### Your objective
Begin at the first line and end at the line containing "nr = np.random.RandomState(11)". Extract exactly those lines.

### Supplied material

==========

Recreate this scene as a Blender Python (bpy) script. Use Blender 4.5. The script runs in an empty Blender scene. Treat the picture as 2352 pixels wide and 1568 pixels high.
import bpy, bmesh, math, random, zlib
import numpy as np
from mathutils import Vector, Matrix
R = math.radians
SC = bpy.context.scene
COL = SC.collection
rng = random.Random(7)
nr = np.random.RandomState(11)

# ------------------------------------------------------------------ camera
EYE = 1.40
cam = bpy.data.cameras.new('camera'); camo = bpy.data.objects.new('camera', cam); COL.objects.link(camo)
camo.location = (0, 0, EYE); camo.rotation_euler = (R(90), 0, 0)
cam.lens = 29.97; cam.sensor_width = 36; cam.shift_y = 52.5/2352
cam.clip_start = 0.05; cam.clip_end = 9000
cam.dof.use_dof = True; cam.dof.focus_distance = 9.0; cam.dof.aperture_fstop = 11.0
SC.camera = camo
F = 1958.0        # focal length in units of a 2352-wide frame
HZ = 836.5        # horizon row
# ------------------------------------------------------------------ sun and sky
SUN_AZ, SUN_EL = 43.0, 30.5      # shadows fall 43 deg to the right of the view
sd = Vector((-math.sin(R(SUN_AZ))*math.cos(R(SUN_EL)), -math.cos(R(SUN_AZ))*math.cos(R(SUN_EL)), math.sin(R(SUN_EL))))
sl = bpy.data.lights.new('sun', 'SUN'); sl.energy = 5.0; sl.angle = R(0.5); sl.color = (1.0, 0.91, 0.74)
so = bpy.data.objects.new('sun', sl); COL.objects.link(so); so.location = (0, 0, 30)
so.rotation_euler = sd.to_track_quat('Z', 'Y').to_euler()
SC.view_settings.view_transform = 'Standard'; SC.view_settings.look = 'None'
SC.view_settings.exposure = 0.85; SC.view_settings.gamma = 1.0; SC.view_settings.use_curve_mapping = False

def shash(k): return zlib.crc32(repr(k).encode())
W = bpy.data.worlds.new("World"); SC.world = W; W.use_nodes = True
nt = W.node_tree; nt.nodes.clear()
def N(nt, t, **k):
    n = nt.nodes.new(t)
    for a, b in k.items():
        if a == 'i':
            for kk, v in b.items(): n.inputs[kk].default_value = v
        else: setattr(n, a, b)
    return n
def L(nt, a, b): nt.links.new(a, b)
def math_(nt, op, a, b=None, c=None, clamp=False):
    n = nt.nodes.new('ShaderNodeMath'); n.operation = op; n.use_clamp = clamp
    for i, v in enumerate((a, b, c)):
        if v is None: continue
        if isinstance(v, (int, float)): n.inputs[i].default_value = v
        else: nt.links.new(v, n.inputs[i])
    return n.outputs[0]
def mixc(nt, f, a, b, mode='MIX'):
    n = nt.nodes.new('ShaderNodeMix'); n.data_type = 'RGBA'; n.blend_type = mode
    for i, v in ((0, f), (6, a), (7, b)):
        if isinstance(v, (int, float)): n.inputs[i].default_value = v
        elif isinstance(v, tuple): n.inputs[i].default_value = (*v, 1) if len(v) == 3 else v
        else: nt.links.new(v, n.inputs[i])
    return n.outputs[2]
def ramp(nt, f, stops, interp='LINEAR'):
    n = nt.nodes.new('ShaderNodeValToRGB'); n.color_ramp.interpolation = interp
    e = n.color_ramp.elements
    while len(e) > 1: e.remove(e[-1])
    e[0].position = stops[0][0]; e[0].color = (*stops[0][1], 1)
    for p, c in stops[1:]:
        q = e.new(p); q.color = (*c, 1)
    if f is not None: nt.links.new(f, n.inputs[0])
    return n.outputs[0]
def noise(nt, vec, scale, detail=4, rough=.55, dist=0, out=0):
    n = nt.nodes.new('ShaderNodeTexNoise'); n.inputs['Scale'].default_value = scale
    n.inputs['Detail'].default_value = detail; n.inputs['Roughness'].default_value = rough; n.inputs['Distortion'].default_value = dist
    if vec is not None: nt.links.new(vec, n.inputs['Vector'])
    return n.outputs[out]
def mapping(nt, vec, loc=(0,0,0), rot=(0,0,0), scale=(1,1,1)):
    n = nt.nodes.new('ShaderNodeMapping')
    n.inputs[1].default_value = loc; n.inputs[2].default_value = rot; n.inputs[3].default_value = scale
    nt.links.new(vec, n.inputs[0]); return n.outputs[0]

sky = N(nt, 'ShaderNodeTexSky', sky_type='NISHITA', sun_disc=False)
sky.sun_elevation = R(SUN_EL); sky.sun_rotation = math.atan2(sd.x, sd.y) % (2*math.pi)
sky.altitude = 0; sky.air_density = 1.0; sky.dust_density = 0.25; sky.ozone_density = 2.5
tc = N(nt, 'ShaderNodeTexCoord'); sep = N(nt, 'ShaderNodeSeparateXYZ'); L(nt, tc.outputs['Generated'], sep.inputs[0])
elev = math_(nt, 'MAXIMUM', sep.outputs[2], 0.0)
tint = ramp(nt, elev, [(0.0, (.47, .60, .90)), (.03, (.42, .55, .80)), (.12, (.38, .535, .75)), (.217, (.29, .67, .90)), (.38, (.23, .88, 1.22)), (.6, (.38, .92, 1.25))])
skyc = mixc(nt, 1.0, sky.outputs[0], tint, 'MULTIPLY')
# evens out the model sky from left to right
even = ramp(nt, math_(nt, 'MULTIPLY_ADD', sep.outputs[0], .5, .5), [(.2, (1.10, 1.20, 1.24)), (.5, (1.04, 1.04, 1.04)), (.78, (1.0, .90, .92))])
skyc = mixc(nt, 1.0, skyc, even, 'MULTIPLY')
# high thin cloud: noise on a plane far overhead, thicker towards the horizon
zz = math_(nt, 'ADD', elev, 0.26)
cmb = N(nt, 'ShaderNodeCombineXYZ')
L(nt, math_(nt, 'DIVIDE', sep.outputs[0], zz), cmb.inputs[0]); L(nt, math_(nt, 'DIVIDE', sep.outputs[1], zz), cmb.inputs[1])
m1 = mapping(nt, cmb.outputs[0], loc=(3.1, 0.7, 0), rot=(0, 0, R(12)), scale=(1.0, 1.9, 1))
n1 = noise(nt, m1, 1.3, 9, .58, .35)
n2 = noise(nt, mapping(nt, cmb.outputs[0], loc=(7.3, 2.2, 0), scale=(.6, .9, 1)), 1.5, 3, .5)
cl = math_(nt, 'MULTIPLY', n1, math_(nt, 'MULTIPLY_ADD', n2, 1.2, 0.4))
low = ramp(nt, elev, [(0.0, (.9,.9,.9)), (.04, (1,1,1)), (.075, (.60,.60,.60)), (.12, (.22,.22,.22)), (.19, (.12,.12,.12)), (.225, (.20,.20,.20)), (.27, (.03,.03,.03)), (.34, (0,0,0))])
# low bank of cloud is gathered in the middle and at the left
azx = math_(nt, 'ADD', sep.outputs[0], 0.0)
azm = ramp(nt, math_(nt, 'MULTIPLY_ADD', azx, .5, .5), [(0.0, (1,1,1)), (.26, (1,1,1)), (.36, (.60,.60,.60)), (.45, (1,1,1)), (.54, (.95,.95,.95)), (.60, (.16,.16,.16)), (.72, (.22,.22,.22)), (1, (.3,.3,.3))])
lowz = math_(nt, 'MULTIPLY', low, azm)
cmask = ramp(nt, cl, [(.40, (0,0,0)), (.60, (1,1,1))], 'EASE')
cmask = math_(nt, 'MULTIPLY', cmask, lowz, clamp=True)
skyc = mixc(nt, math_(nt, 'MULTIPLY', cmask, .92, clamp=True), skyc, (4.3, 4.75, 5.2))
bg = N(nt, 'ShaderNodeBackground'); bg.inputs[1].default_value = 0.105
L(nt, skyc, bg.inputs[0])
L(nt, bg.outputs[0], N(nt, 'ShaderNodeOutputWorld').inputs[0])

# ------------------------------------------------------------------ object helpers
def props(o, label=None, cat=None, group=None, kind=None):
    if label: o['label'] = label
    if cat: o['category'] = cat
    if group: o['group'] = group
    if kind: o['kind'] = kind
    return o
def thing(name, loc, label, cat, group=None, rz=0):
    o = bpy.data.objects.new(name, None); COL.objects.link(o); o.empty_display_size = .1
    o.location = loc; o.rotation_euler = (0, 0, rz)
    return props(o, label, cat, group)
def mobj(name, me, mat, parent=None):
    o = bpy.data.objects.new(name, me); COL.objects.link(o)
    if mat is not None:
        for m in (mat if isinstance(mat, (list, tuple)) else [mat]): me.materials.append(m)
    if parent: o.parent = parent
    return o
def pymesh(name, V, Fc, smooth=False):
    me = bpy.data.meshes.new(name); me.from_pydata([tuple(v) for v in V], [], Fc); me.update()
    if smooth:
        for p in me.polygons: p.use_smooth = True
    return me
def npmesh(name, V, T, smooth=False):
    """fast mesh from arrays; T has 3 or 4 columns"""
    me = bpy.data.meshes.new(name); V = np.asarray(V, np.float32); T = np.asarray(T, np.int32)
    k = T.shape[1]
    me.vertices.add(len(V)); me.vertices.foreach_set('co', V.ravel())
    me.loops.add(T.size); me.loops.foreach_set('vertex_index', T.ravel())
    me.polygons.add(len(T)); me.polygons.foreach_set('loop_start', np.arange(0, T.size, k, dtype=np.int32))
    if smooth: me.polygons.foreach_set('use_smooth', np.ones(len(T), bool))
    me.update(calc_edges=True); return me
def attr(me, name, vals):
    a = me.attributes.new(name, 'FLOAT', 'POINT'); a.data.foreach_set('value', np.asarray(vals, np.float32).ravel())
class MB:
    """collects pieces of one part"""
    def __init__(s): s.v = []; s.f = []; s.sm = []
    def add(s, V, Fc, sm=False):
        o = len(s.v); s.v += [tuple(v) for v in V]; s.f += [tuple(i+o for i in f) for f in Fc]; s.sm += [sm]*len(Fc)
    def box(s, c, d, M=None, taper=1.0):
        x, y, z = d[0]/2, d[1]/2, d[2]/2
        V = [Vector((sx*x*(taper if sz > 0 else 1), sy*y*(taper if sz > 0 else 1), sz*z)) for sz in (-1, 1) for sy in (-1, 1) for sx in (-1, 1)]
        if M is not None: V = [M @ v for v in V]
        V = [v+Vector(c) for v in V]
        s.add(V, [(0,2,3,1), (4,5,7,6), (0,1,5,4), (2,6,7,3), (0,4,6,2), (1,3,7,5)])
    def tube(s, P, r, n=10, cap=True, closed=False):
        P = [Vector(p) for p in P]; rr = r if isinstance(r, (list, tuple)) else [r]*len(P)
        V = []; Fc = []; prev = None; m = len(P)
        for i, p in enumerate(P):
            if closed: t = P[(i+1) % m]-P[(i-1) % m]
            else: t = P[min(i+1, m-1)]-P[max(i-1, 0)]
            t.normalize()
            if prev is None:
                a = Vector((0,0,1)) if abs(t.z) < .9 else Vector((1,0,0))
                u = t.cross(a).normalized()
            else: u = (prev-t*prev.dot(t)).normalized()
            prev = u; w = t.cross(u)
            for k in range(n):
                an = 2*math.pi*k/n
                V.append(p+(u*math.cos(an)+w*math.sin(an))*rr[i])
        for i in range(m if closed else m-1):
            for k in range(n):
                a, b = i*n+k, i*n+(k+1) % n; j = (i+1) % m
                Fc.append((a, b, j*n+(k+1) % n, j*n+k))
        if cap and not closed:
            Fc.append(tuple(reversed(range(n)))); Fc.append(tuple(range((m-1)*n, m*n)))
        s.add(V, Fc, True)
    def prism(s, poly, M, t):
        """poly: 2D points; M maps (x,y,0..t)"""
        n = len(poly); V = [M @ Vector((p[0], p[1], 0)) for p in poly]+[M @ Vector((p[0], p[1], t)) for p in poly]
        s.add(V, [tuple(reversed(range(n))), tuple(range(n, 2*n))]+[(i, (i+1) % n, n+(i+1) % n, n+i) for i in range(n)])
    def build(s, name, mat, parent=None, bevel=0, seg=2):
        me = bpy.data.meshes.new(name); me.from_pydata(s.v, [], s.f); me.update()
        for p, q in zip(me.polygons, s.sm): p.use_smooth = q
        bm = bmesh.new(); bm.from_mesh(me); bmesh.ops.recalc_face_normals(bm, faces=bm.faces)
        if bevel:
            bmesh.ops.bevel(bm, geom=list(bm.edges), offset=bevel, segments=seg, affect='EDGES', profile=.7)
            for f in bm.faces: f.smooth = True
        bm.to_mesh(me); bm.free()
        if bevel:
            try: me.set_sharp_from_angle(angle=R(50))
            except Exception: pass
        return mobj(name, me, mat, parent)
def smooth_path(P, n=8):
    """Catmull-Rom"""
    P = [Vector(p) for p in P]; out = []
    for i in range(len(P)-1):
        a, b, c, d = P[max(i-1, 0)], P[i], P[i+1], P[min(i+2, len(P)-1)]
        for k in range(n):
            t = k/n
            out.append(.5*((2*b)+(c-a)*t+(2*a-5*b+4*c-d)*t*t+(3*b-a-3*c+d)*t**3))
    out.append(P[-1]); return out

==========

### Response below
Recreate this scene as a Blender Python (bpy) script. Use Blender 4.5. The script runs in an empty Blender scene. Treat the picture as 2352 pixels wide and 1568 pixels high.
import bpy, bmesh, math, random, zlib
import numpy as np
from mathutils import Vector, Matrix
R = math.radians
SC = bpy.context.scene
COL = SC.collection
rng = random.Random(7)
nr = np.random.RandomState(11)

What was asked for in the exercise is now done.